Proxy Filing summary
30 Jan, 2026Executive summary
The annual meeting is scheduled for March 25, 2026, and will be held virtually, allowing shareholders to vote and ask questions online.
Four key proposals will be presented: election of two Class A directors, ratification of Deloitte as auditor, advisory approval of executive compensation, and a reverse stock split authorization.
The board recommends voting in favor of all proposals.
Voting matters and shareholder proposals
Shareholders will vote on electing two Class A directors, ratifying Deloitte as auditor, approving executive compensation (say-on-pay), and authorizing a reverse stock split at a ratio between 1:2 and 1:30.
The board unanimously recommends voting for all proposals.
Shareholder nomination notices and acquisition proposals were received and reviewed, including a withdrawn nomination and two preliminary acquisition interests at $0.90 and $1.10 per share.
Board of directors and corporate governance
The board consists of seven directors divided into three classes, with staggered three-year terms.
Five of seven directors are independent; all committees are fully independent.
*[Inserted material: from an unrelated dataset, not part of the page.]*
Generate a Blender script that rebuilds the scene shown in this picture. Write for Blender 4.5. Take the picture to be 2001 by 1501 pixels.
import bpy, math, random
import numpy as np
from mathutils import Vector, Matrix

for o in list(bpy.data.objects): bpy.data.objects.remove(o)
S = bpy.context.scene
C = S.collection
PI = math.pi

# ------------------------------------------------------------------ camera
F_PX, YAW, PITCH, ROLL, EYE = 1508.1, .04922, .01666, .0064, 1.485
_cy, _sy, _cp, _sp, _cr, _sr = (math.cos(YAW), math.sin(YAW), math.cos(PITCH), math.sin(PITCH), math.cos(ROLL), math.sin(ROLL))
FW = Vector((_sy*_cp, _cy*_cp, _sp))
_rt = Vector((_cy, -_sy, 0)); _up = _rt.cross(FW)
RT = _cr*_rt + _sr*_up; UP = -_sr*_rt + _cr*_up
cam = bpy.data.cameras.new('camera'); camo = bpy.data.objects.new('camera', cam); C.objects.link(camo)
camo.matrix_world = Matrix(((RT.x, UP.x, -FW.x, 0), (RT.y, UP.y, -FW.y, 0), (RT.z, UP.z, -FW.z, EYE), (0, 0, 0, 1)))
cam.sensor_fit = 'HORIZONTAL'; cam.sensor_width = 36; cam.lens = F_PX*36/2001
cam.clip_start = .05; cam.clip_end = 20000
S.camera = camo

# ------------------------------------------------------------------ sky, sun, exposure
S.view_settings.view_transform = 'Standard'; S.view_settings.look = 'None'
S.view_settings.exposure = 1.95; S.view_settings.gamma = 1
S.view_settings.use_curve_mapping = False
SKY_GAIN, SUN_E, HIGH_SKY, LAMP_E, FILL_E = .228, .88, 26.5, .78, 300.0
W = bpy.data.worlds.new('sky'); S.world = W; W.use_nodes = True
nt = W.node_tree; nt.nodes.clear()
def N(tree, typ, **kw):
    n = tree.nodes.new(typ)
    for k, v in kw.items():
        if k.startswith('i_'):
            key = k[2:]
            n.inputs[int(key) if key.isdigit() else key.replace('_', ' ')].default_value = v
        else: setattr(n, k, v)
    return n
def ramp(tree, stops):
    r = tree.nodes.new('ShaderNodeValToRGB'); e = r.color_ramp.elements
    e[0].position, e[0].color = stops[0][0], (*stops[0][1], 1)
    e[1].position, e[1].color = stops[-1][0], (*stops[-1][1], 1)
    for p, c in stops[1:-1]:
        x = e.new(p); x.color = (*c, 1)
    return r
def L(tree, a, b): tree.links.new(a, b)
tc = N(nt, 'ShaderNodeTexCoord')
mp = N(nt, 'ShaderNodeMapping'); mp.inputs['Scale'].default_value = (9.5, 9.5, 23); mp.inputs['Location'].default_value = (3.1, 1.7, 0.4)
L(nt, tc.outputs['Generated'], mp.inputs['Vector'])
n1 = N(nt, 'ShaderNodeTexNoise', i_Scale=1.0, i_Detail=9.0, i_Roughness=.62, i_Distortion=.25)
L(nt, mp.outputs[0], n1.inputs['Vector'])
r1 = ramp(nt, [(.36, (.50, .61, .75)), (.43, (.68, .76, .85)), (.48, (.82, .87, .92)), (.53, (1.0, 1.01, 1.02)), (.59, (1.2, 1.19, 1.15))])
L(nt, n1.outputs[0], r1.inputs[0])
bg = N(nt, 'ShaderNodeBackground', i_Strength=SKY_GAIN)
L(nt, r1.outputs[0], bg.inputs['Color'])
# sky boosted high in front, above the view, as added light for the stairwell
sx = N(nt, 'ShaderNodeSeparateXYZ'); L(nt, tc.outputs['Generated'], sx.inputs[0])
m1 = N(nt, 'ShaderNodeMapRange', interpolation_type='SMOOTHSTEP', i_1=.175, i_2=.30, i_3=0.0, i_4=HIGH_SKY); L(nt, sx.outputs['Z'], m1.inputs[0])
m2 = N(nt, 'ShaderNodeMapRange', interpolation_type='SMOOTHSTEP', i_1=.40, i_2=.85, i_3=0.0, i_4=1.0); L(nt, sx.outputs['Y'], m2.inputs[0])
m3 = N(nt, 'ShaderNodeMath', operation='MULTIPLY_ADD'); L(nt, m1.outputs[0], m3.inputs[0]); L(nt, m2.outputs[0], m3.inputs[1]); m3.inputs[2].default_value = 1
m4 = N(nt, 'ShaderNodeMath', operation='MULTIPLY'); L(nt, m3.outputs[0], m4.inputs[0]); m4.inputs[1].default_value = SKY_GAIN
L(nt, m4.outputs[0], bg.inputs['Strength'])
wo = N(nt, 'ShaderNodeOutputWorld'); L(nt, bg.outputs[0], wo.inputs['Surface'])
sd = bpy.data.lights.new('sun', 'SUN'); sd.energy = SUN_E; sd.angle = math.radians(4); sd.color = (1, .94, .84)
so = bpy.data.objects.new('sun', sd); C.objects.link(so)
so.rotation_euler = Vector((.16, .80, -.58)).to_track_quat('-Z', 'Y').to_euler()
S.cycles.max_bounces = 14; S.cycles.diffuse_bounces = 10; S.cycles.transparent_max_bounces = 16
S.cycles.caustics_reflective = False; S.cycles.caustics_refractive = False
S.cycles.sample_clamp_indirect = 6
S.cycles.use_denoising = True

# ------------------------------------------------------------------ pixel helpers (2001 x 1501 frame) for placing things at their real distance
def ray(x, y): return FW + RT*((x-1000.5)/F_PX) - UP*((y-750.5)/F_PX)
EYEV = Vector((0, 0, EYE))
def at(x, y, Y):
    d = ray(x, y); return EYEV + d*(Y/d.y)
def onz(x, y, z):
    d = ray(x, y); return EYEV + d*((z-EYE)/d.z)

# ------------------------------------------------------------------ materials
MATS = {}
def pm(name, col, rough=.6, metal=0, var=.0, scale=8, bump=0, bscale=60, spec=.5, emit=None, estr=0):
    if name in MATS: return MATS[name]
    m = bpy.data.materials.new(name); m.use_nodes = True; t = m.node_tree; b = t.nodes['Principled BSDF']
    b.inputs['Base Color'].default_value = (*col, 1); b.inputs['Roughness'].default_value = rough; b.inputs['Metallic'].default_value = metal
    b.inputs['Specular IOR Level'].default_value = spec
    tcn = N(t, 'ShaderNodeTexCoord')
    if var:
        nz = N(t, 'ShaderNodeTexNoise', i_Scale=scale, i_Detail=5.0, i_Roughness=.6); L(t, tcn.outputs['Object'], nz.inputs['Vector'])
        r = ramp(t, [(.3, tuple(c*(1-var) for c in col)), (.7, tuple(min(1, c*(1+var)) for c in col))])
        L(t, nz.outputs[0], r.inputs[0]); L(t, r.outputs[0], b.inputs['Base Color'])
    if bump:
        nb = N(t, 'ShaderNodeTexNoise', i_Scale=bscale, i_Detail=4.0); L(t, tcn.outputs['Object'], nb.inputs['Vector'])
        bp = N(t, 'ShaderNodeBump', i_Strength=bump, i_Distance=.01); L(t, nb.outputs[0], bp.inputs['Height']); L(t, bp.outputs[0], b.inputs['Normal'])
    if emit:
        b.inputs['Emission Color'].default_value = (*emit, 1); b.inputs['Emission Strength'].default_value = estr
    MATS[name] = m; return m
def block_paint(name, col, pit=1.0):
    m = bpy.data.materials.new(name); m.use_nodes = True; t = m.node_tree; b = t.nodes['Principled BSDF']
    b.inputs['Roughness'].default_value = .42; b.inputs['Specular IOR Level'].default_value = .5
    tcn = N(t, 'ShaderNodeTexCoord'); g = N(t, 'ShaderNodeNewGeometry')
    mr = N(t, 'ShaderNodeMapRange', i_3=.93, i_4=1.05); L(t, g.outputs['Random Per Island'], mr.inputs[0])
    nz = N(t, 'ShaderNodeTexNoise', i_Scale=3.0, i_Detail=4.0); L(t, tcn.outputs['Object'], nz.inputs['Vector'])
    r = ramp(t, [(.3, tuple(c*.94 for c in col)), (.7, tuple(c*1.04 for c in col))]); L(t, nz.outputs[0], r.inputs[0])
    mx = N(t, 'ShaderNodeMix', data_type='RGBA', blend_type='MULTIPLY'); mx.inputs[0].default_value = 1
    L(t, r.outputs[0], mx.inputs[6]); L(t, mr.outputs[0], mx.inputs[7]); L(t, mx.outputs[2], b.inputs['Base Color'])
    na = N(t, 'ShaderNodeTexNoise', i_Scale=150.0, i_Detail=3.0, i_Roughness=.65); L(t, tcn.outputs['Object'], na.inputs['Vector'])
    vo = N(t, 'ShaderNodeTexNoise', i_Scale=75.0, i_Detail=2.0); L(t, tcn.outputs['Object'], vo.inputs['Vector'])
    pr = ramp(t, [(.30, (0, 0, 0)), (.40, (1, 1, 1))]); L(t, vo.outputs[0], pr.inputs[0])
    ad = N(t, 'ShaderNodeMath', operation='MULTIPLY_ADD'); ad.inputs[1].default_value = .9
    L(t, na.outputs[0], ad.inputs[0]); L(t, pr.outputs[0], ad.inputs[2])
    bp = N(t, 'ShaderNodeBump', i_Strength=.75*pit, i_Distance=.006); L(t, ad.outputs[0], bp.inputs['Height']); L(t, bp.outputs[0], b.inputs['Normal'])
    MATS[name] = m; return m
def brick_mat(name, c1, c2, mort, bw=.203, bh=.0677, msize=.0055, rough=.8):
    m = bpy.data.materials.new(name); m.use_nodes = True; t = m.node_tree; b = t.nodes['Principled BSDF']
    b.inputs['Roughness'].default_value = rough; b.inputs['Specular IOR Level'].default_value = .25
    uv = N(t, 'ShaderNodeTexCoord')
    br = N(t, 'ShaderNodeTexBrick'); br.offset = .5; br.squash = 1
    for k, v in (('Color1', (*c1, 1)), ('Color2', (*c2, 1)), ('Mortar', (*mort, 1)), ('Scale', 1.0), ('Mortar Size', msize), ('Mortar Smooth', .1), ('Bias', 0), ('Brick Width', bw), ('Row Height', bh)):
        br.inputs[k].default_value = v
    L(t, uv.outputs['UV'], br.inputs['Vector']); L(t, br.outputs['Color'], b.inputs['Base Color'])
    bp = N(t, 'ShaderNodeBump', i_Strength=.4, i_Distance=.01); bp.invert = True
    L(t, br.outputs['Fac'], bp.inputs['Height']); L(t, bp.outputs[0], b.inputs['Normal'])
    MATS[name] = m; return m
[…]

The board has Audit, Compensation, and Corporate Governance & Nominating Committees, each with defined charters and responsibilities.
Annual evaluations of the board, committees, and directors are conducted.
The board structure includes an Executive Chair (also CEO) and a Lead Independent Director.
Stock ownership guidelines require directors and the CEO to hold shares equal to five times their annual retainer or salary.